In other words, the 1970s mark a period of heightened professional activity for Fontyn. Nonetheless, she does not stop composing. Stronger even: the 1970s are a decade of radical transformation in Fontyn’s compositional thought. Influenced by Polish composer and personal friend Witold Lutosławski (1913-1994), Fontyn arrives at what she calls a ‘controlled indeterminism’. She uses this term to describe a compositional technique in which chance operations play an important role during the compositional process, but in which the composer does not give up responsibility over the sounding result (as opposed to much of Cage’s aleatoric music). This move towards a freer and distinctly individual compositional language is completed with Éphémères (1979), written for mezzo-soprano and chamber orchestra. The work uses six poems by the Antwerp-based writer Robert Guiette (1895-1976) as its textual basis and is characterised musically by its complex rhythms, its clear linear voice-leading, a remarkable metric fluidity and frequent contrasts in timbre. The score for Éphémères also contains numerous extended playing techniques – the use of which would become common practice in Fontyn’s later works.

The search for intuitive association continues throughout the rest of her career. From that focus on intuition and personal expression, Fontyn’s oeuvre develops into the intensely diverse and heteronomous entity it is today. Although her work is therefore hard to fit into any one category, it is bound by a profoundly poetic power of expression. The sounding result is one that reminds the listener of a late French impressionism, mixed with quasi modal elements and surprising rhythmic, harmonic, and timbral turns.
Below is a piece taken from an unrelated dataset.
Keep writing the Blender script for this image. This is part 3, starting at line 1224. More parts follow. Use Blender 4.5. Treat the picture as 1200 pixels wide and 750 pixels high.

The composer comments:

I believe intuition always has, and always should continue to play an important role. I do not believe that creative work, either in music or the arts, is just an elaboration of the rational mind. Instead, I believe it to be an intuitive way of expressing oneself.[2]

Fontyn continues to compose up until this very day. She is one of the only composers in Belgium who has gained popularity across both sides of the country’s linguistic border. It came as no surprise then, when in 1993, King Baudouin of Belgium granted her the title of baroness in recognition of her artistic and creative merit. On the eve of the composer’s 90th birthday, her work continues to be performed and researched on a global scale. Today, Fontyn’s work is as youthful as ever, as she has not lost her sense of adventure and experiment. To put it in her own words: ‘I am continuously evolving and always on the lookout for innovation. Standing still is the same as moving backwards.’[3]

[1] Sara Huysmans (1967), Muziek in België: Hedendaagse Belgische componisten (Brussel: CeBeDeM), p.74.

[2] Jacqueline Fontyn, in: ‘Diapason: Jacqueline Fontyn’ (Televised documentary series, VRT (VIAA) 1992). Accessed on 18 november 2019.

[3] Jacqueline Fontyn, in: ‘Diapason: Jacqueline Fontyn’ (Televised documentary series, VRT (VIAA) 1992). Accessed on 18 november 2019.